Autorzy przywołują pojęcie, które pojawiło się w artykule w International Journal for Critical Geographics „wolnej nauki” (można byłoby mówić tutaj o „uważnych badaniach”, „uważnej nauce”) Inny przykład pochodzi z University of Aberdeen, w których naukowcy zaproponowali „odzyskanie swojego uniwersytetu”, aby nie wysługiwać się wyłącznie biznesowi.
Autorzy apelują do starszych w akademii, do ludzi z tzw. pozycją, aby wzięli się za przewodnictwo tej inicjatywie na poziomie lokalnym: „uznani uczeni będą musieli działać o wiele bardziej odpowiedzialnie.”
Jedną z możliwych odtrutek jest dowartościowanie dydaktyki uniwersyteckiej, czy zakładanie nowych czasopism z odtrutym sposobem recenzowania, żeby on był coraz bardziej jakościowy.
Nagrody i stanowiska powinno się zdobywać po analizie jakościowej, nie ilościowej.
Na koniec pojawia się ważna tradycja: „Powinniśmy ponownie dążyć do ideału holistycznej nauki Aleksandra von Humboldta.
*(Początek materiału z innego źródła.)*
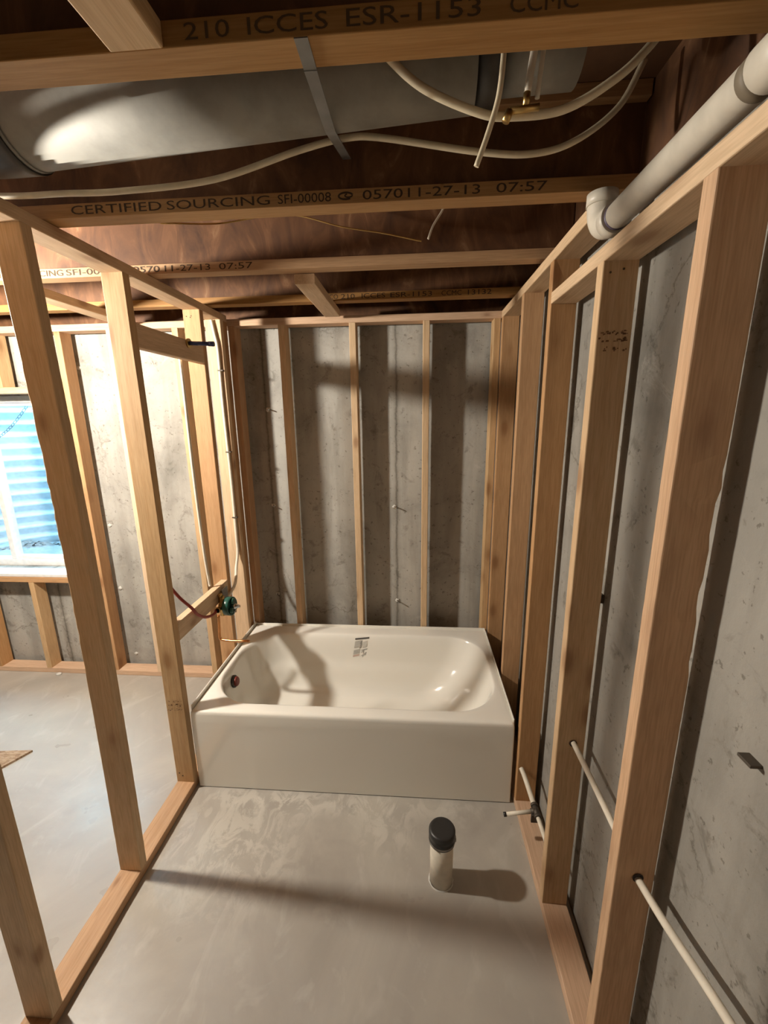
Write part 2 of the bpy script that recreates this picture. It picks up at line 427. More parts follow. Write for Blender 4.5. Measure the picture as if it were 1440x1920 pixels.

Jeśli nie, brutalne warunki ekonomiczne współczesnej nauki prędzej czy później zduszą akademicką wolność.”

Nie wypada mi nic innego niż przytoczyć zawołanie Uniwersytetu Łódzkiego: Prawda i wolność. Dodałem kiedyś ciało. Ciało musi przeciwstawić się cyfrze, bo ona go zniewoli.
Johannes Schöning jest profesorem interakcji człowiek-komputer na uniwersytecie w Bremie; Sophia Hoffmann jest politologiem i młodszym liderem grupy badawczej w Leibniz-Zentrum w Niemczech; Melissa Nolas jest starszym wykładowcą na wydziale socjologii na Goldsmiths, University of London; Christos Varvantakis jest pracownikiem naukowym na wydziale socjologii na Goldsmiths, University of London; a Hendrik Weimer jest młodszym naukowcem w Instytucie Fizyki Teoretycznej Uniwersytetu Leibniz.